• **What this task involves**: Repeat the listing in full. Nothing may be added or left out.
Provided data start
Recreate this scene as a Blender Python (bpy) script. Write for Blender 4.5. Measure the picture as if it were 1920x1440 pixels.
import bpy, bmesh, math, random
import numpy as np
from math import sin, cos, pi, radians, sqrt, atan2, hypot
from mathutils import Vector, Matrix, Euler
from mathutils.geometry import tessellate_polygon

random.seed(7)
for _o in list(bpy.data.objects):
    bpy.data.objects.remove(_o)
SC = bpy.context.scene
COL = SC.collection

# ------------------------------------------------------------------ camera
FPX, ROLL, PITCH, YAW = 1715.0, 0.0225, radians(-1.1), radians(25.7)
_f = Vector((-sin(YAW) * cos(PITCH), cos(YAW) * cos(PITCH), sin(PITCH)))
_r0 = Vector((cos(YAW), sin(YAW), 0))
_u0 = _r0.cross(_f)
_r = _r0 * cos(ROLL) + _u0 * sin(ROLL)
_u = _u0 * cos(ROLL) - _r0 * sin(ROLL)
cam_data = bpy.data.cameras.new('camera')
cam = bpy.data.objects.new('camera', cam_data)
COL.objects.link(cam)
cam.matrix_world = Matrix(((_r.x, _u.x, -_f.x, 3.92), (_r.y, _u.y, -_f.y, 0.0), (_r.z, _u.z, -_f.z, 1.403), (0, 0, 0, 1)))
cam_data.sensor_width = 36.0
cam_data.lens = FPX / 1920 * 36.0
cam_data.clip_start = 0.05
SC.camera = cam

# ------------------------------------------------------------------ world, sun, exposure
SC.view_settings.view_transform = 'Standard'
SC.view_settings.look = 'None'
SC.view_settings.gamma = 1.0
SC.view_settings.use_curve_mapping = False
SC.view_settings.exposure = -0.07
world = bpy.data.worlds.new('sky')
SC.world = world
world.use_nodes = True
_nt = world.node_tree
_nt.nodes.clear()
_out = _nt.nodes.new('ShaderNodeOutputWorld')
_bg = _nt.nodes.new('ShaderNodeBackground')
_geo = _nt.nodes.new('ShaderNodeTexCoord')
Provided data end
• **Finished answer**:
Recreate this scene as a Blender Python (bpy) script. Write for Blender 4.5. Measure the picture as if it were 1920x1440 pixels.
import bpy, bmesh, math, random
import numpy as np
from math import sin, cos, pi, radians, sqrt, atan2, hypot
from mathutils import Vector, Matrix, Euler
from mathutils.geometry import tessellate_polygon

random.seed(7)
for _o in list(bpy.data.objects):
    bpy.data.objects.remove(_o)
SC = bpy.context.scene
COL = SC.collection

# ------------------------------------------------------------------ camera
FPX, ROLL, PITCH, YAW = 1715.0, 0.0225, radians(-1.1), radians(25.7)
_f = Vector((-sin(YAW) * cos(PITCH), cos(YAW) * cos(PITCH), sin(PITCH)))
_r0 = Vector((cos(YAW), sin(YAW), 0))
_u0 = _r0.cross(_f)
_r = _r0 * cos(ROLL) + _u0 * sin(ROLL)
_u = _u0 * cos(ROLL) - _r0 * sin(ROLL)
cam_data = bpy.data.cameras.new('camera')
cam = bpy.data.objects.new('camera', cam_data)
COL.objects.link(cam)
cam.matrix_world = Matrix(((_r.x, _u.x, -_f.x, 3.92), (_r.y, _u.y, -_f.y, 0.0), (_r.z, _u.z, -_f.z, 1.403), (0, 0, 0, 1)))
cam_data.sensor_width = 36.0
cam_data.lens = FPX / 1920 * 36.0
cam_data.clip_start = 0.05
SC.camera = cam

# ------------------------------------------------------------------ world, sun, exposure
SC.view_settings.view_transform = 'Standard'
SC.view_settings.look = 'None'
SC.view_settings.gamma = 1.0
SC.view_settings.use_curve_mapping = False
SC.view_settings.exposure = -0.07
world = bpy.data.worlds.new('sky')
SC.world = world
world.use_nodes = True
_nt = world.node_tree
_nt.nodes.clear()
_out = _nt.nodes.new('ShaderNodeOutputWorld')
_bg = _nt.nodes.new('ShaderNodeBackground')
_geo = _nt.nodes.new('ShaderNodeTexCoord')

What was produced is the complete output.